▶ [Exercise objective]:
Reproduce exactly, with no pictures, each line from the opening of the material down through the line containing "carton', 'pasta pack')".

Scene modeling code data
========================================
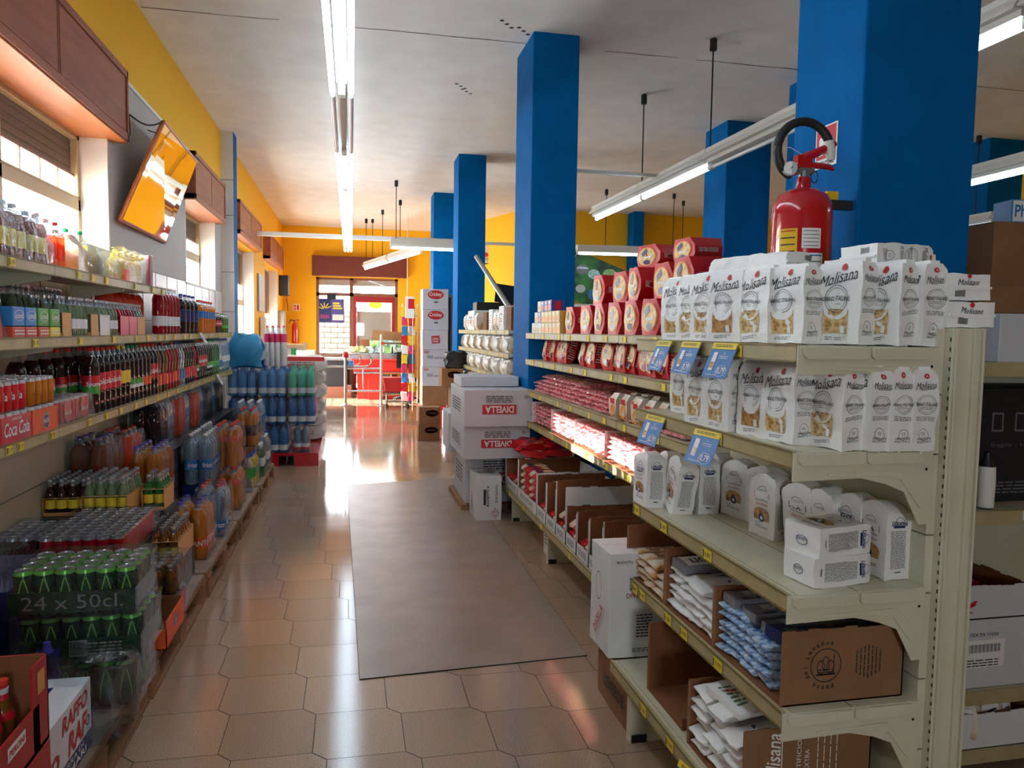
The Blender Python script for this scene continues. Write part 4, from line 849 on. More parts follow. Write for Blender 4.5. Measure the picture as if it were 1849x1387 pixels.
Proto(carton(.375, .37, .2, (.0, .2, .19, .21), 'kraft', 'kraft_in')).at((1.115, 2.122, NZ[3]+.001), 0, 'brown carton on fourth shelf holding white packets under a navy-lettered pack', 'carton')
Proto(carton(.38, .37, .2, (.0, .2, .19, .2), 'kraft', 'kraft_in')).at((1.115, 2.5, NZ[3]+.001), 0, 'brown carton on fourth shelf furthest from the upright, with small orecchiette packs', 'carton')
BP = [Proto(spag(70+i, 'blue_crinkle', 'blue_pack', 'navy', .3, .07, .026)) for i in range(3)]
WP = [Proto(spag(80+i, 'paper', 'paper_side', 'navy', .28, .09, .03, 'pasta_pack')) for i in range(3)]
OP = [Proto(spag(90+i, 'bag_beige', 'kraft', 'lab_brown', .2, .08, .026, 'pasta_pack')) for i in range(2)]
pile(BP, 1.122, 1.745, 2.105, NZ[3]+.006, .072, .026, 6, 'blue spaghetti packet in the ship-print carton, %s layer, %s column from its far side', 'blue spaghetti packets', jit=.005, rnd=2, prof=lambda t: 6 if t < .3 else 5 if t < .8 else 4)
pile(WP, 1.122, 2.13, 2.49, NZ[3]+.006, .09, .03, 5, 'white pasta packet in the middle carton, %s layer, %s column from its far side', 'white packets in the middle carton', 'pasta pack', rnd=4, prof=lambda t: 5 if t < .6 else 4)
pile(OP, 1.122, 2.51, 2.87, NZ[3]+.006, .088, .027, 4, 'beige orecchiette packet in the furthest brown carton, %s layer, %s column', 'orecchiette packets', 'pasta pack', rnd=6, prof=lambda t: 4 if t < .6 else 3)
mb = MB(); mb.grid_box(0, .29, -.05, .05, 0, .03, (8, 3, 1), 'grey_pack'); mb.quad((.02, -.045, .03), (.25, 0, 0), (0, .09, 0), 'paper_side', .001, (4, 2)); mb.text('LIGUORI', (.12, 0, .03), X_, Y_, .045, 'ink', .15, .1, .03, off=.004); mb.warp(crumple(.005, 18, 3))
tag(mb.build('pasta_pack', None, (1.125, 2.41, NZ[3]+.158)), 'grey and white pasta packet with dark lettering topping the middle carton', 'pasta pack')
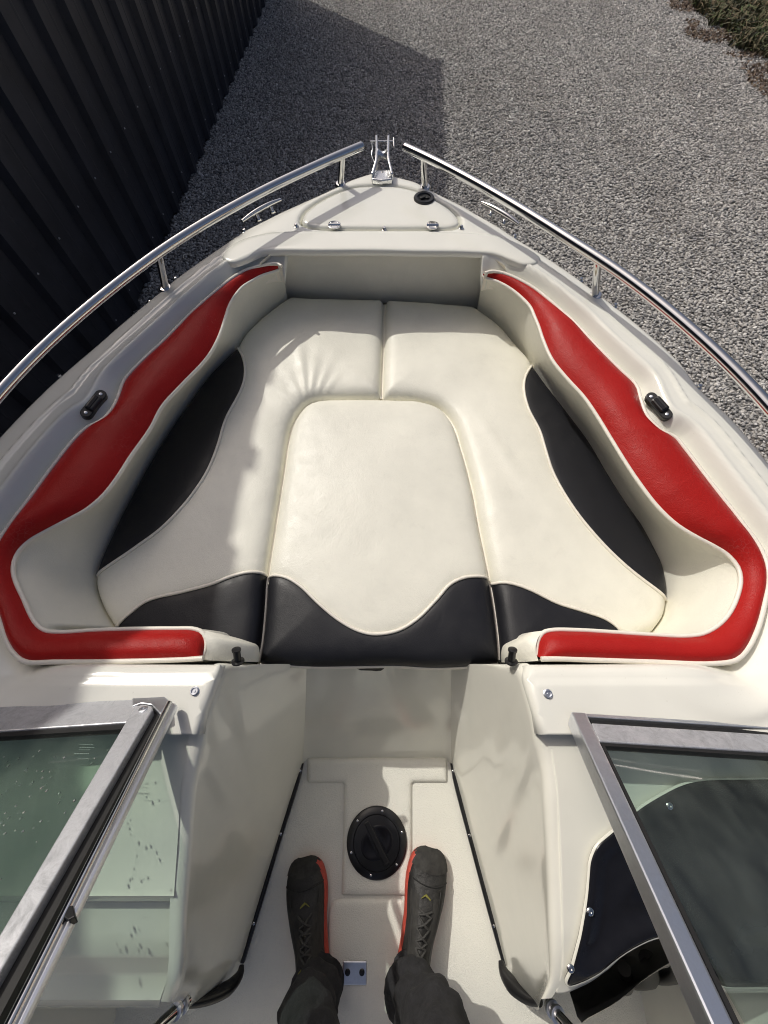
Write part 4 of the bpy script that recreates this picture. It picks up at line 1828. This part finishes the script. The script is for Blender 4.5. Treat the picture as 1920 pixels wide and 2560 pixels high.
dash_px = [(1361, 1784, .590), (1374, 1850, .578), (1391, 1960, .574), (1400, 2122, .565), (1403, 2222, .556), (1405, 2333, .545), (1405, 2420, .53), (1400, 2462, .52), (1390, 2490, .51), (1418, 2490, .51),
           (1480, 2460, .52), (1558, 2386, .535), (1640, 2341, .543), (1702, 2346, .543), (1800, 2486, .51), (2320, 2486, .51), (2320, 1784, .590)]
dash_poly = spline_round([P(*q) for q in dash_px], .012)
field('starboard_dash', dash_poly, lambda x, y_: dash_z(y_), M['gel_inner'], boat, .02, skirt=.02)
ipw = spline_round([P(u, v, ip_z(v)) for u, v in ip], .03)
D_ip = Dist(segs_of(ipw, True), .04)
Y0 = P(960, 1950, .588).y
Y1 = P(960, 2484, .54).y


def ipz(x, y_):
    e = D_ip(x, y_, .2)
    return dash_z(y_) + .012 - .007 * sstep(.008, .03, e) + .010 * sstep(.05, .10, e)


inst = field('instrument_panel', ipw, ipz, M['dash'], boat, .012, skirt=.03)
inst['label'] = 'glossy dark instrument panel of the helm'
tube('panel_rim', [Vector((p.x, p.y, ipz(p.x, p.y) - .004)) for p in ipw + [ipw[0]]], .0032, M['gel_inner'], inst, 8, caps=False)
for u, v in ((1476, 2280), (1660, 2010), (1440, 2440)):
    q = P(u, v, .565)
    q.z = ipz(q.x, q.y)
    screw('panel_screw', q, .006, inst, h=.003)
# cowl and cables under the helm
cw = spline(trace([(1430, 2486), (1500, 2448), (1570, 2392), (1650, 2348), (1760, 2335), (1900, 2335)], .45), .02)
rows = [[p + Vector((0, 0, .06)) for p in cw], [p + Vector((0, -.02, .03)) for p in cw], [p + Vector((.02, -.05 - .02 * noise.noise(p * 14), -.05)) for p in cw], [p + Vector((.05, -.06 - .05 * noise.noise(p * 17), -.18)) for p in cw], [p + Vector((.06, .06, -.38)) for p in cw]]
link('helm_cowl', *loft(rows), M['plastic'], boat)
for k, (u, v, z0_) in enumerate(((1560, 2420, .40), (1620, 2400, .36), (1690, 2390, .42))):
    a = P(u, v, z0_)
    tube('helm_cable', spline([a, a + Vector((.03, -.06, -.08)), a + Vector((.02, -.10, -.2)), a + Vector((.05, -.06, -.36))], .02), .012 + .004 * (k % 2), M['rubber'], boat, 10)
# steering wheel
swc = Vector((.60, -.50, .60))
nrm = Vector((0, -.78, .62)).normalized()
R = rot_to(nrm)
ringp = [swc + R @ Vector((math.cos(2 * math.pi * k / 40) * .17, math.sin(2 * math.pi * k / 40) * .17, 0)) for k in range(41)]
swl = tube('steering_wheel', ringp, .014, M['rubber'], boat, 10, caps=False)
for a in (math.radians(90), math.radians(210), math.radians(330)):
    tube('wheel_spoke', [swc - nrm * .02, swc + R @ Vector((math.cos(a) * .165, math.sin(a) * .165, 0))], .008, M['alu_clean'], swl, 8)
lathe('wheel_hub', swc - nrm * .03, [(.04, 0), (.045, .02), (.03, .035), (.0005, .038)], M['rubber'], swl, 20, R)

# ================================================================== WINDSCREENS
def plane_of(b1, b2, rake):
    n = (b2 - b1).cross(rake).normalized()
    if n.dot(Vector((0, 0, CAM_H)) - b1) < 0:
        n = -n
    return b1, n


RAKE = Vector((0, -.38, .38))
rp, rn = plane_of(P(1445, 1790, .62), P(1920, 1842, .62), RAKE)
lp, ln_ = plane_of(P(371, 1775, .62), P(0, 1792, .62), RAKE)


def on(px, pl_, off=0.0):
    pt, n = pl_
    return [PP(u, v, pt + n * off, n) for u, v in px]


RPL, LPL = (rp, rn), (lp, ln_)
# starboard screen
ws_r = empty('windscreen')
adopt(ws_r, boat)
ws_r['label'] = 'starboard windscreen pane in an aluminium frame'
prism('glass_pane', on([(1470, 1846), (1990, 1900), (2300, 1950), (2900, 2900), (2060, 2900)], RPL, -.006), .005, M['glass_dark'], ws_r, rn, 0)
prism('frame_post', on([(1427, 1778), (1465, 1780), (1836, 2560), (2000, 2900), (1921, 2900), (1778, 2560)], RPL, .008), .030, M['alu_clean'], ws_r, rn, .003)
prism('bottom_rail', on([(1478, 1807), (2300, 1860), (2320, 1905), (1498, 1853)], RPL, .005), .020, M['alu'], ws_r, rn, .002)
prism('base_channel', on([(1462, 1783), (2300, 1836), (2300, 1846), (1468, 1792)], RPL, .002), .022, M['alu_clean'], ws_r, rn, .001)
prism('gasket', on([(1470, 1791), (2300, 1845), (2300, 1861), (1480, 1808)], RPL, -.004), .014, M['rubber'], ws_r, rn, 0)
prism('gasket', on([(1500, 1853), (2320, 1905), (2326, 1918), (1508, 1864)], RPL, .002), .010, M['rubber'], ws_r, rn, 0)
prism('gasket', on([(1498, 1850), (1506, 1852), (1850, 2560), (2012, 2900), (2000, 2900), (1836, 2560)], RPL, .0025), .010, M['rubber'], ws_r, rn, 0)
# port screen
ws_l = empty('windscreen')
adopt(ws_l, boat)
ws_l['label'] = 'port windscreen pane with weathered frame and water drops'
prism('glass_pane', on([(315, 1815), (-500, 1850), (-1100, 2900), (-330, 2900)], LPL, -.006), .005, M['glass'], ws_l, ln_, 0)
prism('bottom_rail', on([(345, 1744), (345, 1765), (318, 1806), (-500, 1862), (-500, 1792), (0, 1762)], LPL, .004), .022, M['alu'], ws_l, ln_, .002)
prism('gasket', on([(318, 1806), (302, 1823), (-500, 1873), (-500, 1862)], LPL, .001), .010, M['rubber'], ws_l, ln_, 0)
post = prism('frame_post', on([(335, 1768), (356, 1760), (378, 1764), (382, 1772), (-273, 2900), (-335, 2900), (304, 1822)], LPL, .010), .016, M['alu'], ws_l, ln_, .002)
prism('corner_bracket', on([(330, 1744), (412, 1740), (425, 1752), (400, 1785), (378, 1762), (352, 1758), (330, 1766)], LPL, .006), .022, M['alu_clean'], ws_l, ln_, .002)
prism('black_channel', on([(384, 1766), (402, 1766), (406, 1776), (-191, 2900), (-280, 2900), (376, 1774)], LPL, -.004), .020, M['rubber'], ws_l, ln_, 0)
screw('frame_screw', on([(358, 1773)], LPL, .010)[0], .0078, ws_l, ln_, M['alu_clean'], .002)
# folded walk-through window: its edge tube lies along the port frame
fw = empty('walkway_window')
adopt(fw, boat)
fw['label'] = 'walk-through window folded back against the port screen'
e_px = [(431, 1757), (-137, 2900)]
prism('window_edge', on([(421, 1757), (434, 1753), (443, 1759), (-106, 2900), (-171, 2900)], LPL, .012), .012, M['alu_clean'], fw, ln_, .004)
tube('window_bead', [PP(u - 7, v, lp + ln_ * .014, ln_) for u, v in e_px], .005, M['chrome'], fw, 10)
prism('edge_clip', on([(158, 2268), (182, 2262), (188, 2290), (170, 2300), (160, 2292)], LPL, .018), .012, M['plastic'], fw, ln_, .001)
prism('glass_pane', on([(430, 1775), (240, 2122), (150, 2333), (48, 2560), (-110, 2900), (-700, 2900), (-400, 1850), (300, 1835)], LPL, -.016), .005, M['glass'], fw, ln_, 0)

# drops of water on the port glass and etched maker's lines
r = random.Random(21)
dv = []
for _ in range(46):
    u, v = r.gauss(95, 70), r.gauss(2030, 90)
    if u < -60 or u > 250 or v > 2330 - u * 1.75 + 0 or v < 1850:
        continue
    q = on([(u, v)], LPL, -.0055)[0]
    rad = r.uniform(.0007, .0019)
    dv.append(lathe_data(q, [(rad, 0), (rad * .9, rad * .3), (rad * .55, rad * .55), (rad * .05, rad * .65)], 8, rot_to(ln_), (1, r.uniform(.9, 1.5))))
dv2 = []
for _ in range(48):
    u, v = r.uniform(190, 430), r.uniform(1980, 2500)
    q0 = P(u, v, .545)
    fp = lp + ln_ * -.0155
    t_ = (fp - q0).dot(ln_) / to_sun.dot(ln_)
    if t_ < 0:
        continue
    rad = r.uniform(.0010, .0026)
    dv2.append(lathe_data(q0 + to_sun * t_, [(rad, 0), (rad * .9, rad * .2), (rad * .5, rad * .4), (rad * .05, rad * .45)], 8, rot_to(ln_), (1, r.uniform(1.0, 1.9))))
m, nt, N, L, B = new_mat('water_drop')
B.inputs['Base Color'].default_value = (.85, .9, .88, 1)
B.inputs['Roughness'].default_value = .03
B.inputs['Transmission Weight'].default_value = .85
B.inputs['IOR'].default_value = 1.33
wd = link('water_drops', *merge(dv), m, ws_l)
wd['kind'] = 'stuff'
wd2 = link('water_drops', *merge(dv2), m, fw)
wd2['kind'] = 'stuff'
mk = []
for row, (u0, u1, v) in enumerate(((199, 233, 1861), (199, 232, 1868), (198, 224, 1874), (186, 222, 1883), (196, 216, 1895))):
    u = u0
    while u < u1:
        w = r.uniform(2.0, 5.5)
        h = 1.3 if row != 3 else 2.4
        q = on([(u, v), (u + w, v), (u + w, v + h), (u, v + h)], LPL, -.0052)
        mk.append((q, [(0, 1, 2, 3)]))
        u += w + r.uniform(.8, 2.0)
etch = plain('etched_glass', (.17, .23, .20), .7)
link('etched_mark', *merge(mk), etch, ws_l, smooth=False)

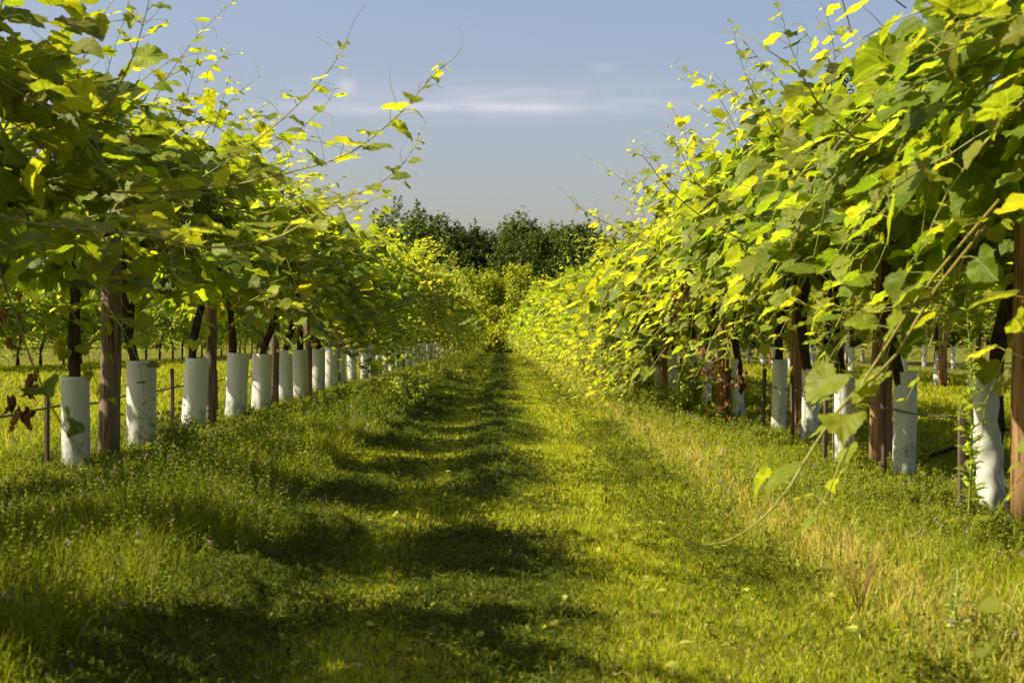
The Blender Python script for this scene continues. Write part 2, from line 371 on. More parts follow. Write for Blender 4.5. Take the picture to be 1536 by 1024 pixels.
========================================
▶ [Output]:
The Blender Python script for this scene continues. Write part 4, from line 849 on. More parts follow. Write for Blender 4.5. Measure the picture as if it were 1849x1387 pixels.
Proto(carton(.375, .37, .2, (.0, .2, .19, .21), 'kraft', 'kraft_in')).at((1.115, 2.122, NZ[3]+.001), 0, 'brown carton on fourth shelf holding white packets under a navy-lettered pack', 'carton')
Proto(carton(.38, .37, .2, (.0, .2, .19, .2), 'kraft', 'kraft_in')).at((1.115, 2.5, NZ[3]+.001), 0, 'brown carton on fourth shelf furthest from the upright, with small orecchiette packs', 'carton')
BP = [Proto(spag(70+i, 'blue_crinkle', 'blue_pack', 'navy', .3, .07, .026)) for i in range(3)]
WP = [Proto(spag(80+i, 'paper', 'paper_side', 'navy', .28, .09, .03, 'pasta_pack')) for i in range(3)]
OP = [Proto(spag(90+i, 'bag_beige', 'kraft', 'lab_brown', .2, .08, .026, 'pasta_pack')) for i in range(2)]
pile(BP, 1.122, 1.745, 2.105, NZ[3]+.006, .072, .026, 6, 'blue spaghetti packet in the ship-print carton, %s layer, %s column from its far side', 'blue spaghetti packets', jit=.005, rnd=2, prof=lambda t: 6 if t < .3 else 5 if t < .8 else 4)
pile(WP, 1.122, 2.13, 2.49, NZ[3]+.006, .09, .03, 5, 'white pasta packet in the middle carton, %s layer, %s column from its far side', 'white packets in the middle carton', 'pasta pack', rnd=4, prof=lambda t: 5 if t < .6 else 4)
pile(OP, 1.122, 2.51, 2.87, NZ[3]+.006, .088, .027, 4, 'beige orecchiette packet in the furthest brown carton, %s layer, %s column', 'orecchiette packets', 'pasta pack', rnd=6, prof=lambda t: 4 if t < .6 else 3)
mb = MB(); mb.grid_box(0, .29, -.05, .05, 0, .03, (8, 3, 1), 'grey_pack'); mb.quad((.02, -.045, .03), (.25, 0, 0), (0, .09, 0), 'paper_side', .001, (4, 2)); mb.text('LIGUORI', (.12, 0, .03), X_, Y_, .045, 'ink', .15, .1, .03, off=.004); mb.warp(crumple(.005, 18, 3))
tag(mb.build('pasta_pack', None, (1.125, 2.41, NZ[3]+.158)), 'grey and white pasta packet with dark lettering topping the middle carton', 'pasta pack')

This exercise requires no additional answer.